The concern here then is that Sheryl Sandberg fails to recognize the complexity of how gender operates within our society, and the pervasiveness of it, in which individuals almost feel a compulsory response to enact a certain kind of gender. To put it more succinctly: the problematic aspect is not the claim that one should do gender differently, rather it is the supposition that one has the free range to do so.

In our heavily gendered society, our everyday interactions are instances of doing gender. More importantly, insofar as one does gender, one does not do gender individually, rather one performs gender by interacting with an equally well-versed individual who has the capacity to judge ones performance and hold the performer accountable for performing their gender correctly.

In this way, a structure of accountability is created which functions as a system of social control by way of reinforcing the notion of correct or proper gender performance. A corollary aspect of this social accountability structure is that the endeavor of doing gender then becomes both interactional and institutional. In other words, gender performance is not merely an individual enactment of gendered behavior, but rather it functions as a complex system of interrelations between individuals and institutional arrangements.

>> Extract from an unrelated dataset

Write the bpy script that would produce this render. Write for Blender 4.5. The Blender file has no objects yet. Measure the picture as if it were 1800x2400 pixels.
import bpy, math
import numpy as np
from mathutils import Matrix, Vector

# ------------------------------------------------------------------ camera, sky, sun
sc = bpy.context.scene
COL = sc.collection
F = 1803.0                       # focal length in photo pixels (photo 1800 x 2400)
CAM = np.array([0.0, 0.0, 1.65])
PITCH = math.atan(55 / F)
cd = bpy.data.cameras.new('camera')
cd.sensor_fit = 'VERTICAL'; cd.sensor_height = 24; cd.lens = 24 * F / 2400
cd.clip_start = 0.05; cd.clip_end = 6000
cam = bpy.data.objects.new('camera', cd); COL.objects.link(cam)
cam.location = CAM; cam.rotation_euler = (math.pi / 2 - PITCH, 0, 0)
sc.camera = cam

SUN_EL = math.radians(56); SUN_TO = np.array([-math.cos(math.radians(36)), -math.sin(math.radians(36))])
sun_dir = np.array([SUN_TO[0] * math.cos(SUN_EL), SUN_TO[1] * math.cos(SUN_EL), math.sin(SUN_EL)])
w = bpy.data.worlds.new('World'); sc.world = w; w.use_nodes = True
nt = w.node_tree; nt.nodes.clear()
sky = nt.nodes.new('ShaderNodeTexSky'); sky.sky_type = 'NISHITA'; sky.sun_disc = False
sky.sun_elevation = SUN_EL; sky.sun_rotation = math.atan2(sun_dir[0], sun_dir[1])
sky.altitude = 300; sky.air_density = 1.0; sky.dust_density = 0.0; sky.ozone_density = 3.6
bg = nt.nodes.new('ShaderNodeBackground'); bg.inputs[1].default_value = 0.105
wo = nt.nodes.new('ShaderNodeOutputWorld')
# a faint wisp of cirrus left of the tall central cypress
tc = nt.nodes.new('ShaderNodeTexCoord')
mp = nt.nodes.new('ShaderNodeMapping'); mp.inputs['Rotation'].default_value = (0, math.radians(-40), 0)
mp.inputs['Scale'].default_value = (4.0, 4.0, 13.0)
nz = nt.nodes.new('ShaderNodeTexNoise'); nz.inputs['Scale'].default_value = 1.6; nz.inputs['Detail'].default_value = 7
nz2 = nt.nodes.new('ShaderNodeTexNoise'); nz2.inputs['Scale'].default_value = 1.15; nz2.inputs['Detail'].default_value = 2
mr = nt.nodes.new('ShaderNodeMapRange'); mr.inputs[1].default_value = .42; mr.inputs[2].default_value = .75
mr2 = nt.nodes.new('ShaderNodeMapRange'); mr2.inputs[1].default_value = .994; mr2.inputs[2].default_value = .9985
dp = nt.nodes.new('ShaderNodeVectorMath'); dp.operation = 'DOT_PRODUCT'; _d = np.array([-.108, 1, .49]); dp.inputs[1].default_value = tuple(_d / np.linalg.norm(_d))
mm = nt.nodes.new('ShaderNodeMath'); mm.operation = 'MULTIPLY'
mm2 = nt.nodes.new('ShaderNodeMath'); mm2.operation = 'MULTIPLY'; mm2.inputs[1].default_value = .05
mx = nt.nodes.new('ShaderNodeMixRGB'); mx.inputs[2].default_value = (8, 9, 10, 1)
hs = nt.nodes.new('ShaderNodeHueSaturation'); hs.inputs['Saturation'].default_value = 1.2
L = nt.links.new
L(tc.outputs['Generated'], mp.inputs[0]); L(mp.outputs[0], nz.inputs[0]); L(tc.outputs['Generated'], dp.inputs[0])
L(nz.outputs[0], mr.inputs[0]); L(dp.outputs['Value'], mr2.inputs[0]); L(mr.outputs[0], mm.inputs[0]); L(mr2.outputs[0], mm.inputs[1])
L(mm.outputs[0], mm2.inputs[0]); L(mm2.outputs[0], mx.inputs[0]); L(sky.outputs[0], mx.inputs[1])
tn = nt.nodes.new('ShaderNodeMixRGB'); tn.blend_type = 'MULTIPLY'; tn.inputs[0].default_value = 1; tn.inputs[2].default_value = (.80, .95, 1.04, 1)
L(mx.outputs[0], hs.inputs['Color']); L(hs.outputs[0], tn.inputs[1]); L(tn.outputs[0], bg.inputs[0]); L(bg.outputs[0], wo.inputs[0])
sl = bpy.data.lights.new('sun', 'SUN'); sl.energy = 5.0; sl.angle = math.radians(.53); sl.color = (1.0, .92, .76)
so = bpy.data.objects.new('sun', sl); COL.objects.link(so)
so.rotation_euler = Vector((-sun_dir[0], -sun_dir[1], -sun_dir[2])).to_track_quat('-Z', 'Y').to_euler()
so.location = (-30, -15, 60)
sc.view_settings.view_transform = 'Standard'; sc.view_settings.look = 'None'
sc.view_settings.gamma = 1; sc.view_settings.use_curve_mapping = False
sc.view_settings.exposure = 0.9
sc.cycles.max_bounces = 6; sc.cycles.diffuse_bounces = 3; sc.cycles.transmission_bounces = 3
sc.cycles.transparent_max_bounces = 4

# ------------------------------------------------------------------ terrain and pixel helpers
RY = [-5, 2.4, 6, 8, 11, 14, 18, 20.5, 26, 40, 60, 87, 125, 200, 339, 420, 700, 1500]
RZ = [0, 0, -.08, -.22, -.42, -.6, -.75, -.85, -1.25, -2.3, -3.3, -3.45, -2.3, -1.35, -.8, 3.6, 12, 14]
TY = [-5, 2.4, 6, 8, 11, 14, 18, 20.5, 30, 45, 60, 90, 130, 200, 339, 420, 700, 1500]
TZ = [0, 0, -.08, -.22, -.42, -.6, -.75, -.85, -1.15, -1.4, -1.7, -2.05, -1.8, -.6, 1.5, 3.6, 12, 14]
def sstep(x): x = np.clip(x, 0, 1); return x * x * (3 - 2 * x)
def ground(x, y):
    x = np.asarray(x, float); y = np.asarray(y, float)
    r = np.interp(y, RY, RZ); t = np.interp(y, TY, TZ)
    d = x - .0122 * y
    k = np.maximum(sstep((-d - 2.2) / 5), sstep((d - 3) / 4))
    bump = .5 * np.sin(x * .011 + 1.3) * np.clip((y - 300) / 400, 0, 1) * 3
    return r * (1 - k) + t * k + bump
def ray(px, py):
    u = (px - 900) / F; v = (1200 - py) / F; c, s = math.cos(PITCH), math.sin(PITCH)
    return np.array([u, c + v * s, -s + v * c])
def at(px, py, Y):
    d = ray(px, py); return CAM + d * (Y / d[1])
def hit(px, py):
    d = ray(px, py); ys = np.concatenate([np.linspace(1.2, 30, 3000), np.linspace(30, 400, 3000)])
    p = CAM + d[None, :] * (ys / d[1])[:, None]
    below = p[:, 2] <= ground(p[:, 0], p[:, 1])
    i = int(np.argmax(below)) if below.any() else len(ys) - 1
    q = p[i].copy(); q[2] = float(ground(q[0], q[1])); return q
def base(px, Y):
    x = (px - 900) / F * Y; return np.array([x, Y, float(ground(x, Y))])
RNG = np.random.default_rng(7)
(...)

Consequently, one can see how Sheryl Sandberg's suggestion of "leaning in" is too individualistic to become a potential solution to the systemic problem of gender disparity in the professional field.

1 comment:

B. Williams said...

Glen... this is such a great post! Your analysis brings me back to "comfort strategies" and the idea of the 5th black woman. Just like there was a "proper" way for black women to perform as black women in the hypothetical law firm, there is a proper way for women to perform as women in the Facebook boardroom. But comfort strategies/proper performance in a Silicon valley boardroom look a lot different from comfort strategies in a minimum-wage fast-food job, or as a hotel cleaner, or as an in-home caregiver. Sheryl's strategy for leaning in might not only not help some women, it could actively hurt others.

I also critique Sheryl Sandberg's focus on putting the onus on women to fix the problem of discrimination against/sexism toward women in the workplace. While I am in favor of empowering women to take agency in their own professional lives, I agree that this strategy ignores the greater systemic oppression of women, the effect of other identities (race/class), and expectations of women in a variety of workplaces.